Actor Cary Grant was born Archibald Alexander Leach on January 18, 1904, in Bristol, United Kingdom.
Although his speech and demeanor suggested something quite different, Grant came from a blue-collar working-class family. Life was not always easy for the star. When he was nine years old, he came home from school one day to find his mother gone. Told she was visiting a seaside resort, the truth was that she was in a mental institution, and Cary would not see her again until his late 20s.

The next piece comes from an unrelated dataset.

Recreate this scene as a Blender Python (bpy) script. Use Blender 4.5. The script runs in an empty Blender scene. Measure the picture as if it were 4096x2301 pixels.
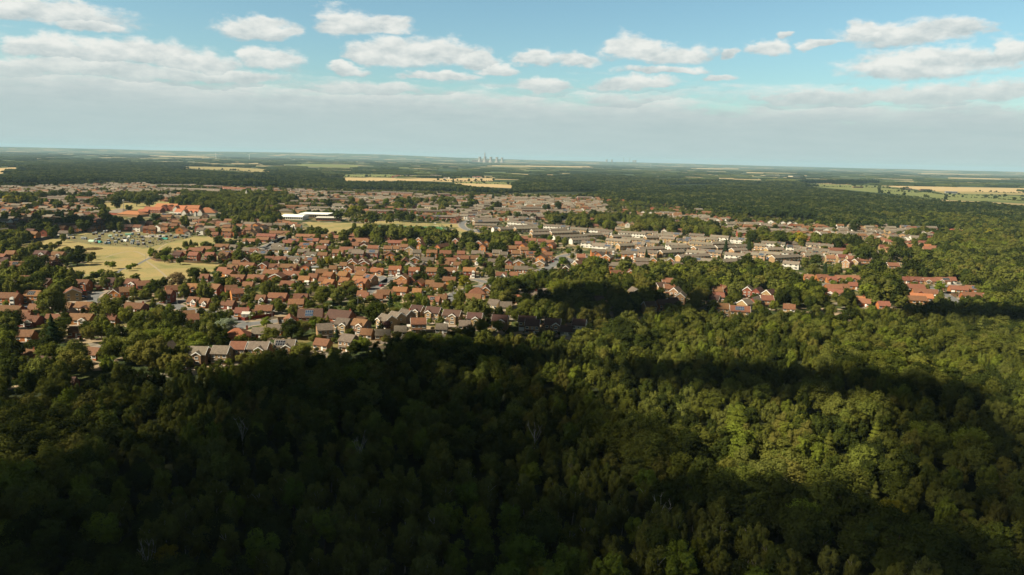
import bpy, bmesh, math, random
import numpy as np
from mathutils import Vector, Matrix
random.seed(7); rng = np.random.default_rng(7)
R = math.radians
sc = bpy.context.scene
COL = sc.collection

# ---------------------------------------------------------------- camera
F = 2924.0                     # focal length in photo pixels (4096 wide)
CX, CY = 2048.0, 1150.5
H = 92.0
PITCH, ROLL = R(10.0), R(1.345)
_f = Vector((0, math.cos(PITCH), -math.sin(PITCH)))
_r0 = Vector((1, 0, 0)); _u0 = Vector((0, math.sin(PITCH), math.cos(PITCH)))
_r = _r0*math.cos(ROLL) + _u0*math.sin(ROLL)
_u = _u0*math.cos(ROLL) - _r0*math.sin(ROLL)
cam = bpy.data.cameras.new("camera"); camo = bpy.data.objects.new("camera", cam); COL.objects.link(camo)
m = Matrix.Identity(4)
for i, v in enumerate((_r, _u, -_f)):
    for j in range(3): m[j][i] = v[j]
m.translation = Vector((0, 0, H))
camo.matrix_world = m
cam.sensor_width = 36; cam.lens = 36*F/4096
cam.clip_start = 0.5; cam.clip_end = 120000
sc.camera = camo

# ---------------------------------------------------------------- world, sun, exposure
SUN_EL, SUN_A = R(41), R(24)
SDIR = Vector((-math.cos(SUN_EL)*math.cos(SUN_A), -math.cos(SUN_EL)*math.sin(SUN_A), math.sin(SUN_EL)))
sc.view_settings.view_transform = 'Standard'; sc.view_settings.look = 'None'
sc.view_settings.exposure = 1.05; sc.view_settings.gamma = 1.0; sc.view_settings.use_curve_mapping = False
su = bpy.data.lights.new("sun", 'SUN'); su.energy = 5.0; su.angle = R(0.55); su.color = (1.0, 0.87, 0.64)
suo = bpy.data.objects.new("sun", su); COL.objects.link(suo)
suo.rotation_euler = SDIR.to_track_quat('Z', 'Y').to_euler(); suo.location = (0, 0, 400)
SKY_STRENGTH = 0.058
HAZE = 3.7e-5
sc.cycles.max_bounces = 5; sc.cycles.diffuse_bounces = 2; sc.cycles.glossy_bounces = 2
sc.cycles.transparent_max_bounces = 12; sc.cycles.volume_bounces = 1
sc.cycles.use_denoising = True; sc.cycles.denoising_prefilter = 'ACCURATE'; sc.cycles.denoising_input_passes = 'RGB_ALBEDO_NORMAL'

def pdir(px, py):
    return _f*F + _r*(px-CX) - _u*(py-CY)
def at(px, py, z=0.0):
    """point of the horizontal plane z seen at a photo pixel"""
    d = pdir(px, py)
    dz = min(d.z, -F*0.0012)
    t = (z-H)/dz
    return Vector((d.x*t, d.y*t, z))
def proj(x, y, z):
    x = np.asarray(x, float); y = np.asarray(y, float); z = np.asarray(z, float)-H
    dd = x*_f.x+y*_f.y+z*_f.z
    a = x*_r.x+y*_r.y+z*_r.z; b = x*_u.x+y*_u.y+z*_u.z
    return CX+F*a/dd, CY-F*b/dd, dd
CROPS = {'C1':(0,900,3.215),'C2':(700,900,3.215),'C3':(1400,900,3.215),'C4':(2100,900,3.215),'C5':(2800,900,3.215),
 'C6':(3296,850,3.215),'M1':(0,700,4.2933),'M2':(600,700,4.2933),'M3':(1200,700,4.2933),'M4':(1800,700,4.2933),
 'M5':(2400,750,4.2933),'M6':(3000,750,4.2933),'B1':(0,1200,4.2933),'B2':(600,1200,4.2933),'P':(0,0,0.6289),
 'T1':(0,560,1.886),'T2':(1366,560,1.886),'T3':(2732,560,1.886),'S':(0,0,1.0)}
def cp(c, x, y):
    a, b, s = CROPS[c]; return a+x/s, b+y/s
def inpoly(px, py, poly):
    px = np.asarray(px); py = np.asarray(py); r = np.zeros(px.shape, bool); n = len(poly)
    for i in range(n):
        x1, y1 = poly[i]; x2, y2 = poly[(i+1) % n]
        if y1 == y2: continue
        c = ((y1 > py) != (y2 > py)) & (px < (x2-x1)*(py-y1)/(y2-y1)+x1)
        r ^= c
    return r

# ---- sky
def sep_dir(tc): return tc.outputs['Generated']
def build_world():
    w = bpy.data.worlds.new("World"); sc.world = w; w.use_nodes = True
    nt = w.node_tree; nt.nodes.clear(); N = nt.nodes.new; L = nt.links.new
    out = N('ShaderNodeOutputWorld'); bg = N('ShaderNodeBackground'); L(bg.outputs[0], out.inputs[0])
    sky = N('ShaderNodeTexSky'); sky.sky_type = 'NISHITA'; sky.sun_disc = False
    sky.sun_elevation = SUN_EL; sky.sun_rotation = math.atan2(SDIR.x, SDIR.y)
    sky.altitude = 100; sky.air_density = 1.0; sky.dust_density = 1.2; sky.ozone_density = 1.5
    tc = N('ShaderNodeTexCoord'); sep = N('ShaderNodeSeparateXYZ'); L(tc.outputs['Generated'], sep.inputs[0])
    def M(op, a, b=None, c=None, clamp=False):
        n = N('ShaderNodeMath'); n.operation = op; n.use_clamp = clamp
        for i, v in enumerate((a, b, c)):
            if v is None: continue
            if isinstance(v, (int, float)): n.inputs[i].default_value = v
            else: L(v, n.inputs[i])
        return n.outputs[0]
    def V(op, a, b=None, sc_=None):
        n = N('ShaderNodeVectorMath'); n.operation = op
        for i, v in enumerate((a, b)):
            if v is None: continue
            if isinstance(v, (tuple, list)): n.inputs[i].default_value = v
            else: L(v, n.inputs[i])
        if sc_ is not None: n.inputs['Scale'].default_value = sc_
        return n.outputs['Value' if op in ('LENGTH', 'DOT_PRODUCT') else 'Vector']
    az = M('ARCTAN2', sep.outputs[0], sep.outputs[1])
    el = M('ARCSINE', sep.outputs[2])
    cmb = N('ShaderNodeCombineXYZ'); L(az, cmb.inputs[0]); L(el, cmb.inputs[1]); P0 = cmb.outputs[0]
    def noise(vec, scale, detail=6, rough=0.55, color=False):
        n = N('ShaderNodeTexNoise'); n.noise_dimensions = '3D'; L(vec, n.inputs['Vector'])
        n.inputs['Scale'].default_value = scale; n.inputs['Detail'].default_value = detail; n.inputs['Roughness'].default_value = rough
        return n.outputs['Color' if color else 'Fac']
    Pst = V('MULTIPLY', P0, (1.0, 2.0, 1.0))
    wob = V('SUBTRACT', noise(Pst, 13, 7, .62, True), (0.5, 0.5, 0.5))
    wob = V('MULTIPLY', wob, (0.085, 0.034, 0.0))
    P1 = V('ADD', P0, wob)
    sepw = N('ShaderNodeSeparateXYZ'); L(P1, sepw.inputs[0])
    s1 = 2576/2048
    lst = [(0,200,40,370,60),(0,430,115,150,40),(0,110,225,90,50),(0,300,235,140,75),(0,500,250,180,75),(0,760,250,220,75),
     (0,950,290,260,70),(0,60,330,140,60),(0,500,335,460,62),(0,1290,125,190,62),(0,1420,145,90,32),(0,1740,108,175,75),
     (0,1930,120,150,50),(0,1370,280,150,65),(0,1830,262,120,68),(0,1980,245,180,80),(0,2200,245,230,85),(0,2380,280,120,60),
     (0,1740,345,110,28),(0,2200,372,240,30),(0,1830,430,300,40),(0,1150,375,300,38),(0,300,420,420,45),(0,2500,330,100,50),
     (1,110,290,115,42),(1,330,292,150,42),(1,600,230,150,75),(1,790,262,230,60),(1,1105,278,50,30),(1,620,410,220,42),
     (1,1030,388,85,26),(1,1290,238,105,45),(1,1360,176,40,22),(1,1540,225,90,26),(1,1760,150,80,55),(1,1950,170,280,66),
     (1,2210,135,160,52),(1,2050,310,350,82),(1,2480,255,90,80),(1,780,345,220,26),(1,150,420,150,48),(1,500,492,160,34),
     (1,1600,475,420,42),(1,2250,460,400,58),(1,1600,575,620,32),(0,700,470,700,40),(0,1900,500,600,40),(1,500,560,600,34),(1,2400,560,200,34)]
    cur = None
    for k, cx, cy, hw, hh in lst:
        px, py = k*2048+cx/s1, cy/s1
        d = pdir(px, py).normalized(); a = math.atan2(d.x, d.y); e = math.asin(d.z)
        w_ = hw/s1/F*1.08; h_ = hh/s1/F*1.16
        q = V('MULTIPLY', V('SUBTRACT', P1, (a, e-h_*.25, 0)), (1/w_, 1/h_, 0))
        sy = N('ShaderNodeSeparateXYZ'); L(q, sy.inputs[0])
        yy = sy.outputs[1]
        # flatter base: stretch the lower half
        low = M('MINIMUM', yy, 0.0)
        cbn = M('MULTIPLY', low, 0.75)
        hp = M('ADD', yy, cbn)
        dd = M('SQRT', M('ADD', M('POWER', M('ABSOLUTE', sy.outputs[0]), 2.4), M('MULTIPLY', hp, hp)))
        if cur is None: cur, curh = dd, yy
        else:
            lt = M('LESS_THAN', dd, cur)
            mx = N('ShaderNodeMix'); mx.data_type = 'FLOAT'; L(lt, mx.inputs[0]); L(curh, mx.inputs[2]); L(yy, mx.inputs[3])
            curh = mx.outputs[0]; cur = M('MINIMUM', dd, cur)
    fine = noise(Pst, 42, 8, .62)
    dens = M('ADD', M('SUBTRACT', 1.0, cur), M('MULTIPLY', M('SUBTRACT', fine, 0.5), 1.1))
    mask = N('ShaderNodeMapRange'); mask.interpolation_type = 'SMOOTHSTEP'; L(dens, mask.inputs[0])
    mask.inputs[1].default_value = -0.04; mask.inputs[2].default_value = 0.46
    # layer cloud towards the horizon
    Pl = V('MULTIPLY', P0, (1.0, 5.5, 1.0))
    strat = noise(Pl, 9.0, 8, .64)
    cov = N('ShaderNodeMapRange'); cov.interpolation_type = 'SMOOTHSTEP'; L(el, cov.inputs[0]); cov.inputs[1].default_value = R(8.6); cov.inputs[2].default_value = R(1.2)
    cov.inputs[3].default_value = -0.24; cov.inputs[4].default_value = 0.50
    # cover is heavier to the left of the view
    lefty = M('MULTIPLY', az, -0.10)
    m2 = N('ShaderNodeMapRange'); m2.interpolation_type = 'SMOOTHSTEP'; L(M('ADD', M('ADD', strat, cov.outputs[0]), lefty), m2.inputs[0])
    m2.inputs[1].default_value = 0.46; m2.inputs[2].default_value = 0.80; m2.inputs[4].default_value = 1.0
    # overhead cover outside the view: broken cloud as well
    cover = M('MAXIMUM', M('MULTIPLY', mask.outputs[0], 0.93), m2.outputs[0])
    relief = M('SUBTRACT', noise(Pst, 26, 7, .6), noise(V('ADD', Pst, (0.006, -0.016, 0)), 26, 7, .6))
    br = M('ADD', M('ADD', M('MULTIPLY', curh, 0.42), 0.64), M('MULTIPLY', relief, 1.5))
    hz = N('ShaderNodeMapRange'); L(el, hz.inputs[0]); hz.inputs[1].default_value = R(6.5); hz.inputs[2].default_value = R(2.0)
    brm = N('ShaderNodeMix'); brm.data_type = 'FLOAT'; L(hz.outputs[0], brm.inputs[0]); L(br, brm.inputs[2])
    L(M('ADD', M('MULTIPLY', M('SUBTRACT', noise(V('MULTIPLY', P0, (1.0, 7.0, 1.0)), 12, 8, .6), 0.5), 1.1), 0.42), brm.inputs[3])
    ramp = N('ShaderNodeValToRGB'); L(brm.outputs[0], ramp.inputs[0])
    k = 1/SKY_STRENGTH
    e = ramp.color_ramp.elements
    e[0].position = 0.1; e[0].color = (.205, .245, .252, 1)
    e[1].position = 0.95; e[1].color = (.43, .43, .405, 1)
    mid = e.new(0.5); mid.color = (.305, .33, .325, 1)
    kk = N('ShaderNodeMix'); kk.data_type = 'RGBA'; kk.blend_type = 'MULTIPLY'; kk.inputs[0].default_value = 1
    L(ramp.outputs[0], kk.inputs[6]); kk.inputs[7].default_value = (k, k, k, 1)
    # clear-sky colour grade (teal)
    tint = N('ShaderNodeMix'); tint.data_type = 'RGBA'; tint.blend_type = 'MULTIPLY'; tint.inputs[0].default_value = 1
    L(sky.outputs[0], tint.inputs[6]); tint.inputs[7].default_value = TINT
    low = N('ShaderNodeMix'); low.data_type = 'RGBA'; lz = N('ShaderNodeMapRange'); lz.interpolation_type = 'SMOOTHSTEP'; L(el, lz.inputs[0]); lz.inputs[1].default_value = R(6.5); lz.inputs[2].default_value = R(1.5); lz.inputs[4].default_value = .85
    L(lz.outputs[0], low.inputs[0]); L(kk.outputs[2], low.inputs[6]); low.inputs[7].default_value = (.228*k, .286*k, .286*k, 1); kk = low
    mx = N('ShaderNodeMix'); mx.data_type = 'RGBA'; L(cover, mx.inputs[0]); L(tint.outputs[2], mx.inputs[6]); L(kk.outputs[2], mx.inputs[7])
    # dark grey cover added above the picture, put in to cut sky fill
    hi = N('ShaderNodeMapRange'); hi.interpolation_type = 'SMOOTHSTEP'; L(el, hi.inputs[0]); hi.inputs[1].default_value = R(13.5); hi.inputs[2].default_value = R(24)
    hn = N('ShaderNodeMapRange'); L(noise(sep_dir(tc), 2.2, 6, .55), hn.inputs[0]); hn.inputs[1].default_value = .30; hn.inputs[2].default_value = .46
    m4 = N('ShaderNodeMix'); m4.data_type = 'RGBA'; L(M('MULTIPLY', hi.outputs[0], hn.outputs[0]), m4.inputs[0]); L(mx.outputs[2], m4.inputs[6]); m4.inputs[7].default_value = (.040*k, .047*k, .050*k, 1)
    mx = m4
    L(mx.outputs[2], bg.inputs[0]); bg.inputs[1].default_value = SKY_STRENGTH
TINT = (0.96, 1.21, 1.11, 1)
build_world()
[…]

Coming to the United States in 1920 to play in the Broadway show Good Times, Grant stayed on when the show closed. He joined Paramount Studios in 1932, but when his contract was up, he became an independent. This allowed him to pick his own scripts and he chose wisely. What followed was a long succession of tremendously successful screwball comedies like Bringing Up Baby, with Katharine Hepburn and My Favorite Wife with Irene Dunne.
In the 1940s and ’50s, Grant also developed a close relationship with Alfred Hitchcock. He appeared in several highly acclaimed Hitchcock films such as Suspicion, Notorious, To Catch a Thief, and North by Northwest.
Starring in over 70 films, Grant was as good in comedy as he was in thriller dramas. Nominated for Academy Awards in 1941 and 1944, Grant was overlooked both times. The Academy finally gave him a well-deserved honorary Oscar in 1970. In 2005, Premiere Magazine ranked him as the #1 Movie Star of All Time.
Even though Grant had become an American citizen in 1942, England’s King George VI gave him the King’s Medal for Service in the Cause of Freedom on April 18, 1947. During World War II, Grant had donated his entire earnings from the hit movie, The Philadelphia Story, to the British War effort. Then, after the United States entered the war, the star donated his earnings from Arsenic and Old Lace to the US War Relief Fund.
Grant was married five times and had one child, Jennifer, with his fourth wife, Dyan Cannon. After her birth, Grant retired from acting to become a full-time dad, though he did pursue a number of business interests. Grant died on November 29, 1986, in Davenport, Iowa, when he suffered a stroke while on tour with his one-man show An Evening with Cary Grant.